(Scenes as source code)

◇ ◇ ◇ ◇

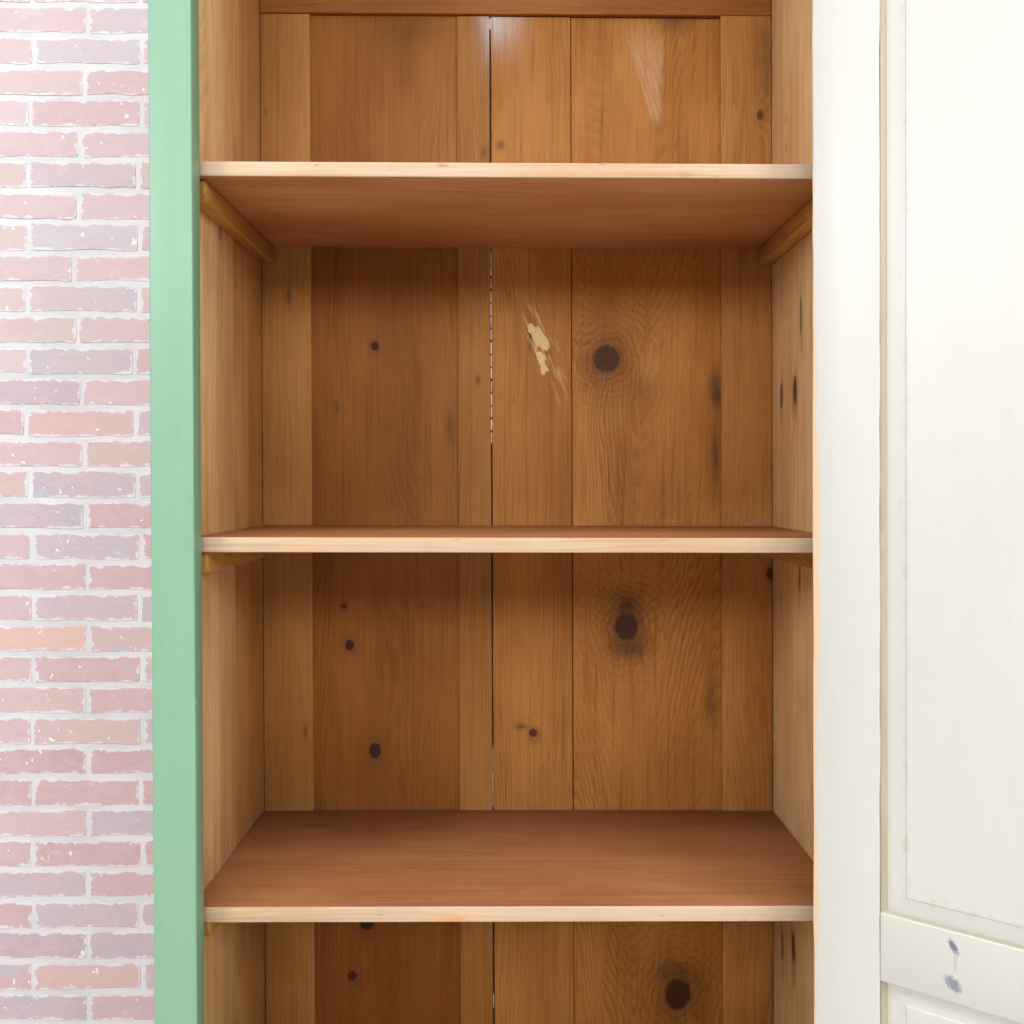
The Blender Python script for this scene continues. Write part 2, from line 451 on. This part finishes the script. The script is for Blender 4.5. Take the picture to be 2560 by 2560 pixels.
# back: frame stiles, boards and a top rail
kb = (DB + 0.008) / 1709.0
def U(px): return (px - 973) * kb
def V(py): return H + (912 - py) * kb
def KN(lst): return [(U(a), V(b), r1 * kb, r2 * kb, s) for (a, b, r1, r2, s) in lst]
DKS = (0.10, 0.055, 0.022)
def haze_patch(m, u, v, col, g):
    # chalky bloom at the head of the split and a torn pale grain
    a = (u - U(930)) / 0.026; b = (v - V(28)) / 0.075
    e = m.exp((a * a + b * b) * -1.0)
    nz = m.noise(m.vec(u * 160.0, v * 12.0, 0.0), 1.0, 3.0, 0.6)
    return m.mix(m.sat(e * (nz * 1.3 + 0.05)), col, (0.66, 0.61, 0.64))
def tear_patch(m, u, v, col, g):
    t = (v - V(236)) / (V(30) - V(236))                 # 0 at the tip, 1 at the top
    nz = m.noise(m.vec(u * 70.0, v * 18.0, 3.0), 1.0, 4.0, 0.6)
    cen = U(1238) - t * 0.030 + (nz - 0.5) * 0.012
    wd = t * 0.034 + 0.010 + (nz - 0.5) * 0.014
    inside = (1.0 - m.ss(m.abs(u - cen) - wd, -0.010, 0.003)) * m.ss(t, -0.06, 0.12) * (1.0 - m.ss(t, 0.55, 1.0))
    str_ = m.noise(m.vec(u * 200.0 + v * 62.0, v * 9.0, 0.0), 1.0, 2.0, 0.5)
    col = m.mix(m.sat(inside * (m.ss(str_, 0.35, 0.65) * 0.36 + 0.16)), col, (0.64, 0.42, 0.28))
    a = (u - U(1272)) / 0.035; b = (v - V(40)) / 0.022
    return m.mix(m.exp((a * a + b * b) * -1.0) * 0.75, col, (0.20, 0.085, 0.03))
def resin_patch(m, u, v, col, g):
    # scraped pale halo round the old filler
    a = (u - U(1018) + (v - V(640)) * 0.35) / 0.024; b = (v - V(650)) / 0.085
    e = m.exp((a * a + b * b) * -1.0)
    nz = m.noise(m.vec(u * 110.0 + v * 45.0, v * 16.0, 0.0), 1.0, 4.0, 0.65)
    col = m.mix(m.sat(m.ss(nz, 0.48, 0.70) * e * 1.1), col, (0.74, 0.56, 0.30))
    a = (u - U(960)) / 0.03; b = (v - V(28)) / 0.06
    e = m.exp((a * a + b * b) * -1.0)
    nz = m.noise(m.vec(u * 160.0, v * 12.0, 0.0), 1.0, 3.0, 0.6)
    a2 = (u - U(931)) / 0.02
    e2 = m.exp((a2 * a2 + b * b) * -1.0)
    return m.mix(m.sat(e * nz * 0.75 + e2 * nz), col, (0.70, 0.66, 0.68))

W1 = wood('pine_board_plain', 'x', 'z', 1.1, (0.65, 0.385, 0.185), (0.505, 0.265, 0.11), (0.30, 0.12, 0.04), 110, 0.03, 0.30,
          smudges=((U(548), V(560), .006, .02, .7, DKS), (U(580), V(1375), .004, .014, .9, DKS), (U(505), V(215), .004, .006, .8, DKS)))
W2 = wood('pine_board_small_knots', 'x', 'z', 4.4, (0.47, 0.225, 0.082), (0.35, 0.15, 0.048), (0.20, 0.07, 0.02), 120, 0.05, 0.50,
          knots=KN([(708, 652, 8, 9, 1), (650, 1142, 6, 6, .8), (661, 1215, 9, 11, 1), (709, 1414, 12, 15, 1), (694, 1742, 13, 12, 1), (666, 1840, 9, 10, 1)]),
          smudges=((U(637), V(765), .005, .012, .9, DKS), (U(850), V(800), .012, .05, .6, DKS), (U(800), V(1140), .012, .006, .6, DKS),
                   (U(603), V(1560), .008, .05, .8, DKS), (U(770), V(60), .05, .03, .5, DKS)))
W3 = wood('pine_strip', 'x', 'z', 6.6, (0.56, 0.315, 0.135), (0.44, 0.215, 0.08), (0.26, 0.10, 0.03), 130, 0.03, 0.5, patch=haze_patch,
          smudges=((U(902), V(715), .005, .010, .9, DKS), (U(912), V(290), .006, .012, .7, DKS)))
W4 = wood('pine_board_filled', 'x', 'z', 9.2, (0.66, 0.355, 0.145), (0.51, 0.24, 0.085), (0.25, 0.095, 0.028), 140, 0.03, 0.5, patch=resin_patch,
          knots=KN([(1007, 1380, 8, 8, .9)]), smudges=((U(943), V(275), .008, .010, .9, DKS), (U(1001), V(634), .004, .022, 1.3, (.05, .022, .008)), (U(1024), V(664), .010, .006, 1.2, (.06, .025, .01)), (U(985), V(1368), .014, .006, .8, DKS)))
W5 = wood('pine_board_big_knots', 'x', 'z', 3.7, (0.72, 0.385, 0.155), (0.535, 0.25, 0.085), (0.22, 0.078, 0.022), 110, 0.03, 0.55,
          arch=(U(1215), 4.5), patch=tear_patch,
          knots=KN([(1143, 674, 27, 27, .92), (1183, 1180, 24, 27, 1), (1282, 1876, 27, 33, 1)]),
          smudges=((U(1352), V(735), .016, .040, 1.1, DKS), (U(1350), V(850), .012, .07, .8, DKS), (U(1183), V(1145), .030, .030, .8, (.07, .025, .012)),
                   (U(1345), V(1330), .014, .05, .9, DKS), (U(1190), V(1222), .034, .022, .8, (.09, .04, .012)), (U(1205), V(728), .03, .035, .45, (.16, .06, .018)), (U(1225), V(690), .022, .03, .35, (.62, .32, .10)),
                   (U(1240), V(1010), .035, .006, .5, DKS), (U(1280), V(1835), .04, .02, .7, (.09, .04, .012))))
W6 = wood('pine_edge_board', 'x', 'z', 7.7, (0.68, 0.385, 0.172), (0.53, 0.262, 0.10), (0.28, 0.105, 0.033), 100, 0.05, 0.42,
          knots=KN([(1430, 218, 7, 10, .7), (1453, 1078, 8, 12, .85)]),
          smudges=((U(1440), V(120), .02, .08, .6, DKS), (U(1456), V(880), .004, .012, .9, DKS)))
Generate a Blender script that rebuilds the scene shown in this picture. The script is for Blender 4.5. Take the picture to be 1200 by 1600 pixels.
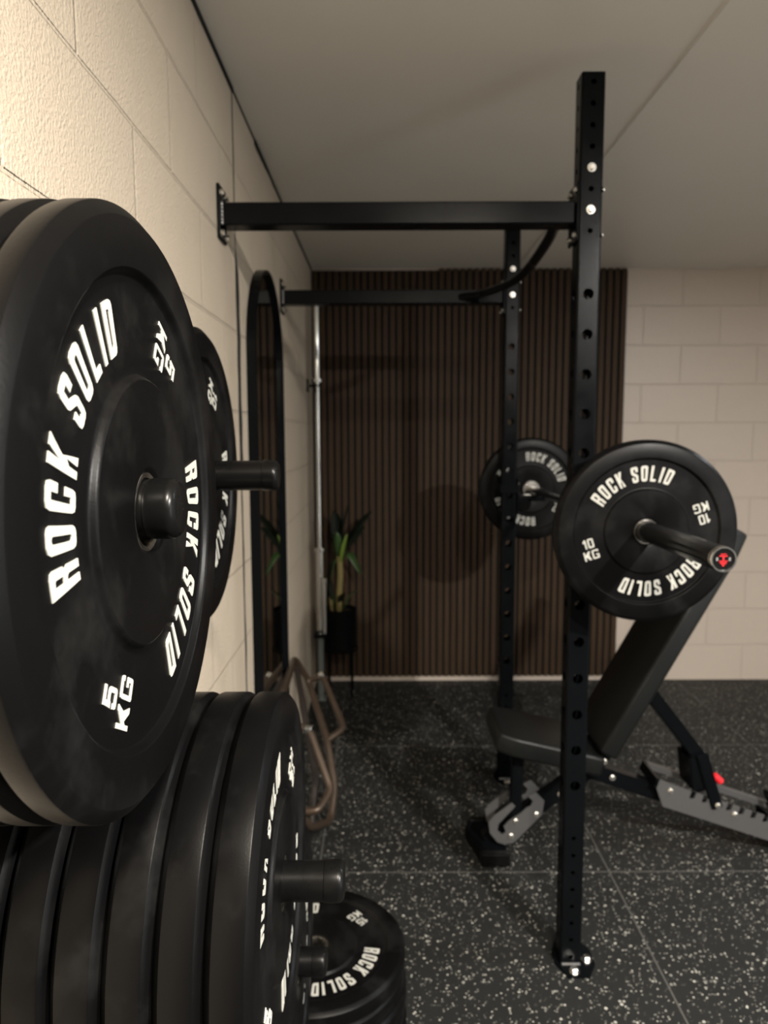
import bpy, bmesh, math, random
from mathutils import Vector, Matrix, Euler, geometry
PI = math.pi
R = math.radians
random.seed(7)
for o in list(bpy.data.objects): bpy.data.objects.remove(o)
SC = bpy.context.scene
COL = SC.collection

# ------------------------------------------------------------ camera
CZ = 1.50                       # eye height above the floor
FPX = 1109.0                    # focal length in pixels of a 1200 px wide frame
cam_d = bpy.data.cameras.new('camera'); cam = bpy.data.objects.new('camera', cam_d); COL.objects.link(cam)
cam_d.sensor_fit = 'HORIZONTAL'; cam_d.sensor_width = 36.0; cam_d.lens = 36.0*FPX/1200.0
cam.rotation_euler = (Matrix.Rotation(R(90-6.18), 3, 'X') @ Matrix.Rotation(R(-0.2), 3, 'Z')).to_euler(); cam.location = (0, 0, CZ)
cam_d.clip_start = 0.02; cam_d.clip_end = 50
cam_d.dof.use_dof = True; cam_d.dof.focus_distance = 0.62; cam_d.dof.aperture_fstop = 9.5
SC.camera = cam
# ------------------------------------------------------------ view, world, room lights
SC.view_settings.view_transform = 'Standard'; SC.view_settings.look = 'None'
SC.view_settings.gamma = 1.0; SC.view_settings.exposure = 0.0
SC.view_settings.use_curve_mapping = False
W = bpy.data.worlds.new('world'); SC.world = W; W.use_nodes = True
W.node_tree.nodes['Background'].inputs[0].default_value = (0.02, 0.02, 0.02, 1)
W.node_tree.nodes['Background'].inputs[1].default_value = 1.0

XL, YB, ZC, XR, YF = -0.418, 4.227, 2.455, 3.0, -3.2       # room limits
def downlight(loc, watts, col, size=0.13, rot=(0, 0, 0), shape='DISK'):
    d = bpy.data.lights.new('downlight', 'AREA'); d.shape = shape; d.size = size
    d.energy = watts; d.color = col
    o = bpy.data.objects.new('downlight', d); o.location = loc; o.rotation_euler = rot
    COL.objects.link(o); return o
downlight((1.57, -0.5, ZC-0.012), 222, (1.0, 0.95, 0.885))
downlight((0.40, -0.30, ZC-0.012), 76, (1.0, 0.90, 0.76))
downlight((2.35, 1.7, ZC-0.012), 20, (0.93, 0.97, 1.0))
wl = downlight((XR-.02, -0.55, 1.20), 11, (0.86, 0.94, 1.0), 1.8, (0, R(90), 0), 'RECTANGLE'); wl.name = 'added_side_light'; wl.data.size_y = 0.35  # unseen side light, added and kept narrow for cool highlights on plate chamfers

# ------------------------------------------------------------ materials
def new_mat(name):
    m = bpy.data.materials.new(name); m.use_nodes = True
    nt = m.node_tree; return m, nt, nt.nodes['Principled BSDF']
def N(nt, t, **k):
    n = nt.nodes.new(t)
    for a, v in k.items(): setattr(n, a, v)
    return n
def L(nt, a, b): nt.links.new(a, b)
def simple(name, col, rough=0.5, metal=0.0, var=0.0, vscale=30, bump=0.0, bscale=200, rvar=0.0, spec=None):
    m, nt, b = new_mat(name)
    b.inputs['Base Color'].default_value = (*col, 1); b.inputs['Roughness'].default_value = rough
    b.inputs['Metallic'].default_value = metal
    if spec is not None: b.inputs['Specular IOR Level'].default_value = spec
    tc = N(nt, 'ShaderNodeTexCoord')
    if var or rvar:
        n = N(nt, 'ShaderNodeTexNoise'); n.inputs['Scale'].default_value = vscale; n.inputs['Detail'].default_value = 6
        L(nt, tc.outputs['Object'], n.inputs['Vector'])
        if var:
            mx = N(nt, 'ShaderNodeMix', data_type='RGBA')
            mx.inputs['A'].default_value = (*[c*(1-var) for c in col], 1)
            mx.inputs['B'].default_value = (*[min(1, c*(1+var)) for c in col], 1)
            L(nt, n.outputs['Fac'], mx.inputs['Factor']); L(nt, mx.outputs['Result'], b.inputs['Base Color'])
        if rvar:
            mr = N(nt, 'ShaderNodeMapRange'); mr.inputs['From Min'].default_value = .3; mr.inputs['From Max'].default_value = .7
            mr.inputs['To Min'].default_value = rough-rvar; mr.inputs['To Max'].default_value = rough+rvar
            L(nt, n.outputs['Fac'], mr.inputs['Value']); L(nt, mr.outputs['Result'], b.inputs['Roughness'])
    if bump:
        n2 = N(nt, 'ShaderNodeTexNoise'); n2.inputs['Scale'].default_value = bscale; n2.inputs['Detail'].default_value = 4
        L(nt, tc.outputs['Object'], n2.inputs['Vector'])
        bp = N(nt, 'ShaderNodeBump'); bp.inputs['Strength'].default_value = bump; bp.inputs['Distance'].default_value = 0.002
        L(nt, n2.outputs['Fac'], bp.inputs['Height']); L(nt, bp.outputs['Normal'], b.inputs['Normal'])
    return m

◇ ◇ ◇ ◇

== Task ==
Keep the pictures out, and extract only the lines that begin at the one containing "Generate a Blender" and end at the one containing "COL = SC.collection", inclusive.

== Answer to this problem ==
Generate a Blender script that rebuilds the scene shown in this picture. The script is for Blender 4.5. Take the picture to be 1200 by 1600 pixels.
import bpy, bmesh, math, random
from mathutils import Vector, Matrix, Euler, geometry
PI = math.pi
R = math.radians
random.seed(7)
for o in list(bpy.data.objects): bpy.data.objects.remove(o)
SC = bpy.context.scene
COL = SC.collection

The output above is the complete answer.